立川談志師匠の著書『談志百選』(講談社)では、わざわざ「舞の海」の回を設けてくださり、「相撲の醍醐味は『"小よく大を制する"ところにある』というなら、この言葉に舞の海ほどふさわしい関取はいまい」と紹介してくれています。
小兵(こひょう)の私が土俵の中を所狭しと動きまわり、自分よりも大きな力士たちを錯乱させて勝ちにいく様が、師匠のツボにはまったのかなと思います。
私の現役当時から、稽古で引き締めながら体を大きくするのではなく、ただ食べて太っていく「力士の大型化」が始まっており、師匠も美しい力士像の崩壊を懸念されていたようです。
幕内から十両に陥落し、故障にも泣かされ、「もう駄目かな」と弱気になっていたころ、こんな叱咤激励の言葉をいただいたことを覚えています。
「精神と肉体を分けて考えろよ。精神は肉体に話しかけるんだ。
『いいか、お前。つらいだろうけど、もう少し頑張れ。

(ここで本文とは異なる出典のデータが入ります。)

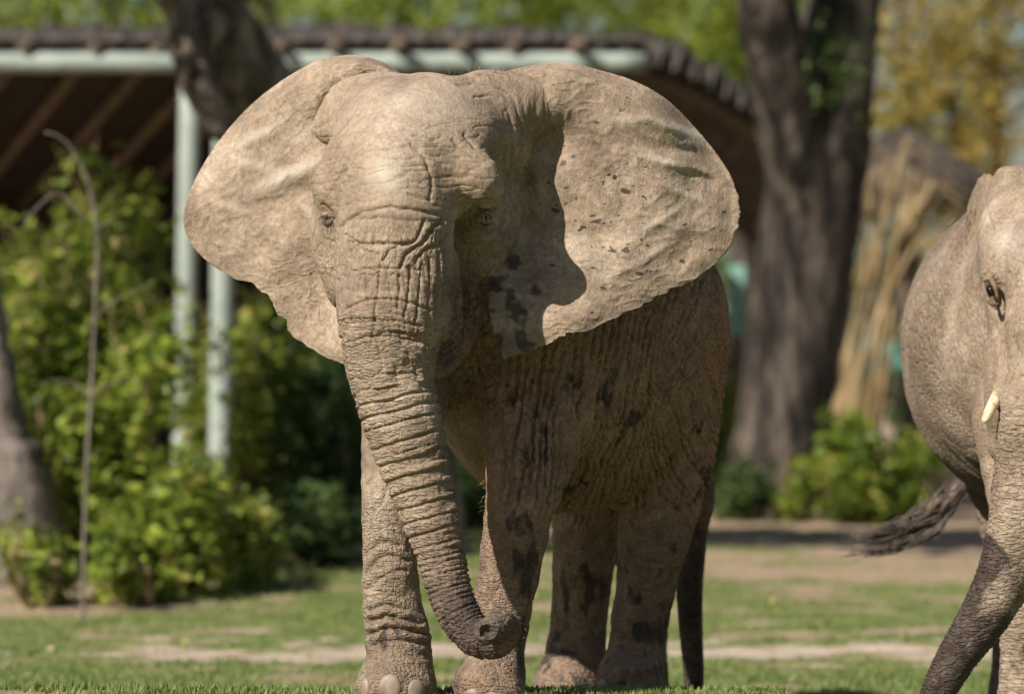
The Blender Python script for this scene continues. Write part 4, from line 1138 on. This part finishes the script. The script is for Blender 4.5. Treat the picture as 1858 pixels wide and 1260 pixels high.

あとで楽をさせてやる からな』って」
引退まで真剣に稽古に打ち込み、一番ずつ懸命に勝負すれば、肉体が悲鳴を上げても、今度は精神(頭)が「その後の人生」を歩ませてくれるという意味なんだろう。
そう思って踏ん張ったおかげで、現役生活が2年は長く続けられました。
平成23年11月場所。
当時の相撲界は度重なる不祥事や八百長問題で観客数が激減し、客席は空席が目立っていました。
解説者を務めていた私は、師匠の言葉を思い出し、紹介させてもらいました。
「談志師匠は客席で、お客さんが少ないほど燃えると言っていました。
来なかった人が後悔するくらい、来てくれたお客さんに
『足を運んでよかった』と思ってもらうためだったそうです」
力士たちにもこの精神で土俵を沸かせることを願ってのものでした。
舞の海秀平氏の『勝負脳の磨き方』(育鵬社)より抜粋
「お客さんが少ないほど燃える」、
考え方、捉え方で行動が変わり、結果が変わる。
かっこいいですね立川談志師匠。